4.Küçük Albert Deneyi

Watson’ın psikoloji bilimine bakışı bağlamında gerçekleştirdiği “Küçük Albert Deneyi’nin amacı, yöntemi ve sonuçlarına dair bilinmesi gereken noktaları şöyle özetleyebiliriz:
Deneyin Amacı: Deneyde, insanlarda da koşullandırma yoluyla duygusal tepkilerin oluşturulabileceğini göstermek amaçlanmıştır.
Deneyin Yöntemi: Denek olarak, dokuz aylık bir bebek olan Albert kullanılmıştır. Albert, beyaz bir fareye ya da diğer çeşitli hayvanlara karşı korku tepkisi vermeyen bir bebektir. Genel anlamda, hayvanlara karşı olumsuz bir duygusal tepkisi söz konusu değildir. Watson ve Rayner ise Albert her fareye dokunduğunda yüksek ve korkutucu bir ses çıkarmaya başlamışlardır. Bu ses, Albert her fareye dokunduğunda tekrarlanmıştır. Deney, bu şekilde devam etmiştir.
Deneyin Sonuçları: Albert bebek, Watson ve Rayner’in bebeğin fareye her dokunduğunda onu yüksek ve korkutucu sese maruz bırakmasından dolayı artık fareyi gördüğünde dahi korku tepkisi vermeye başlamıştır. Deneyde bir genelleme de söz konusudur. Albert bebek, deney sonucunda yalnızca farelere karşı değil fare benzeri hayvanlara karşı da korku tepkisi vermeye başlamıştır.

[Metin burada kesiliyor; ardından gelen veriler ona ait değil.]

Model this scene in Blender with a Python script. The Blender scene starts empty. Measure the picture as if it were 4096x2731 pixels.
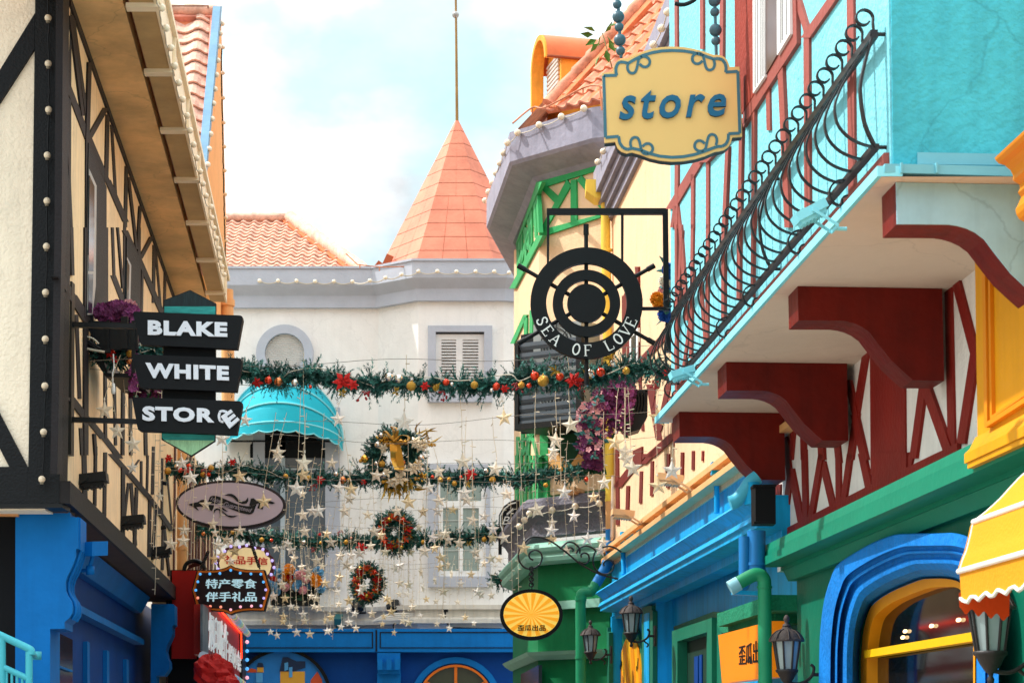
import bpy, bmesh, math, random
from mathutils import Vector as V, Matrix
from mathutils.geometry import tessellate_polygon
random.seed(7)
R = random.random
def U(a, b): return a + (b - a) * random.random()
rad = math.radians
SC = bpy.context.scene
COL = SC.collection
# ------------------------------------------------------------------ camera
FL = 8000.0            # focal length in pixels of the 4096 px wide photograph
HZ = 2955.0            # horizon row
PP = 2441.0            # row of the principal point (lens is shifted upwards)
PITCH = math.atan((HZ - PP) / FL)
EYE = V((0, 0, 1.6))
cam = bpy.data.cameras.new("camera")
co = bpy.data.objects.new("camera", cam); COL.objects.link(co)
co.location = EYE; co.rotation_euler = (math.pi / 2 + PITCH, 0, 0)
cam.sensor_width = 36; cam.lens = 36 * FL / 4096
cam.shift_y = (PP - 1365.5) / 4096
cam.clip_start = 0.1; cam.clip_end = 2000
SC.camera = co
cam.dof.use_dof = True; cam.dof.focus_distance = 17.5; cam.dof.aperture_fstop = 7.0
# ------------------------------------------------------------------ sky, sun, exposure
SUN_EL, SUN_AZ = rad(50), rad(281)      # azimuth clockwise from +Y: 270 = from the left
SC.view_settings.view_transform = 'Standard'; SC.view_settings.look = 'None'
SC.view_settings.exposure = 1.3; SC.view_settings.gamma = 1
w = bpy.data.worlds.new("World"); SC.world = w; w.use_nodes = True
nt = w.node_tree; nt.nodes.clear()
def nn(t, typ, **k):
    n = t.nodes.new(typ)
    for a, b in k.items(): setattr(n, a, b)
    return n
sky = nn(nt, 'ShaderNodeTexSky', sky_type='NISHITA', sun_disc=False, sun_elevation=SUN_EL, sun_rotation=SUN_AZ)
b1 = nn(nt, 'ShaderNodeBackground'); b1.inputs[1].default_value = 0.12
b2 = nn(nt, 'ShaderNodeBackground'); b2.inputs[0].default_value = (.93, .97, 1, 1); b2.inputs[1].default_value = 0.82
tint = nn(nt, 'ShaderNodeMix', data_type='RGBA', blend_type='MULTIPLY'); tint.inputs[0].default_value = 1
tint.inputs[7].default_value = (.95, 1.3, 1.0, 1)
tc = nn(nt, 'ShaderNodeTexCoord'); mp = nn(nt, 'ShaderNodeMapping')
mp.inputs[3].default_value = (1, 1, 1.6); mp.inputs[1].default_value = (.35, .1, .42)
n1 = nn(nt, 'ShaderNodeTexNoise'); n1.inputs['Scale'].default_value = 7.5; n1.inputs['Detail'].default_value = 7; n1.inputs['Roughness'].default_value = .55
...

Watson, konuyla ilgili görülerini şöyle dile getirmiştir: “Bana bir düzine sağlıklı, iyi gelişmiş bebek verin ve onları kendi belirlediğim dünyada büyütün, ben de rastgele herhangi birini seçip, seçebileceğim herhangi bir uzman türünde eğiteceğime garanti veririm; doktor, avukat, sanatçı, tüccar şefi ve evet, hatta dilenci ve hırsız bile olabilir; yeteneklerine, eğilimlerine, becerilerine, mesleklerine ve atalarının ırkına bakmaksızın.”